C'è l'Italia dei nuovi martiri appesi alle travi degli scantinati, morale a pezzi e forze esaurite nel grande mattattoio della crisi. Ma proprio lì fuori dai macabri box, nella stessa nazione boccheggiante e attonita, c'è un'altra Italia ineffabile e indefessa, l'Italia che non capisce, o che finge di non capire, l'Italia arida e abbruttita dalla totale mancanza di coscienza civica, o di semplice coscienza. Non è un'Italia definita dentro un distretto, una città, una regione: è un'Italia ovunque, ne siamo circondati.
La si può trovare a Milano, nella capitale morale ed economica, nella metropoli dei movimenti indignati e della società civile. In questa Milano i dipendenti comunali scatenano la contestazione stile porto di Danzica per una causa alta e sacra, la madre di tutte le cause: l'aumento della tazzina di caffè da 25 a 30 centesimi.
Come documenta con foto il sito di Repubblica, i lavoratori dell'ufficio personale in via Bergognone improvvisano assemblee, colazioni di protesta, campagne di sensibilizzazione, nonchè volantini in cui si denuncia quanto «sia profondamente ingiusto, in periodo di crisi, blocco degli stipendi e aumenti del costo della vita, che il Comune aumenti il prezzo di bevande e snack dal 20 al 40 per cento».

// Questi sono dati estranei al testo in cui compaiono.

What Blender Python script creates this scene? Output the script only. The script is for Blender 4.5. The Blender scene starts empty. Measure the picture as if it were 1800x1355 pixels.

La denuncia è spietata, con tanto di tariffario: biscotti da 30 a 70, frolla da 30 a 50, merendina al cioccolato da 0,70 a 1,10. Inaccettabile. La mobilitazione è totale. E l'incendio potrebbe essere soltanto all'inizio. Gli aumenti difatti sono legati al cambio dell'appalto di gestione, deciso a Palazzo Marino, e riguardano tutti i 313 distributori presenti nei vari uffici comunali, dunque anche nelle biblioteche, nelle scuole, nel comando dei vigili. È possibile che la protesta si estenda a macchia d'olio, con alto sprezzo del pericolo e purtroppo anche del ridicolo.
A Reggio Calabra pure peggio, molto peggio. Qui l'Italia che non capisce, o che finge di non capire quanto duro sia il momento, quanto drammatico sia il destino di troppi lavoratori improvvisamente riciclati in nuovi cassintegrati, nuovi disoccupati, nuovi poveri, nuovi disperati, qui l'Italia barbara e cinica addirittura irride il posto di lavoro e ferisce a morte il senso di collettività.
L'inchiesta della Guardia di finanza ha un titolo molto familiare, che evoca da sempre le più fulgide tradizioni nazionali: «Torno subito». Non uno, non due, non qualche caso inguaribile: un intero sistema, novantacinque dipendenti del Comune. Utilizzando - come sempre - ingegno e organizzazione degni di migliore causa, questi rappresentanti dell'istituzione hanno messo in piedi un formidabile meccanismo per lavorare senza fatica, senza impegno, senza vergogna. Favori reciproci, scambi di badge personali: quanta solidarietà, quando c'è da far male. Alla faccia della crisi, della disoccupazione, dei disperati appesi alle travi nei sottoscala, alla faccia di tutti e di tutto, questi italiani continuavano imperterriti a truffare il bilancio pubblico. Molti di loro si presentavano in ufficio due o tre ore dopo l'orario previsto, grazie al complice che aveva timbrato regolarmente i cartellini. Altri non si presentavano proprio. Con il sistema di turnazione equo e solidale, la prestazione veniva ricambiata il giorno dopo, così che mai nessuno potesse lamentarsi d'essere sfruttato.
Certo tra le proteste per il caro tazzina di Milano e gli assenteisti truffatori di Reggio ci sta una fondamentale differenza. Sarebbe ingiusto negarla. Un diritto, per quanto fuori tempo e fuori luogo, il primo. Uno squallido reato penale il secondo (17 ai domiciliari, 78 indagati). Eppure c'è un filo sottile che non può sfuggire, che li tiene inesorabilmente legati davanti all'incredulità e alla rabbia dell'Italia affannata: in quegli uffici pubblici, del Nord e del Sud, non hanno evidentemente capito che la ricreazione è finita e che tutti dobbiamo metterci qualcosa, rimettendoci qualcosa.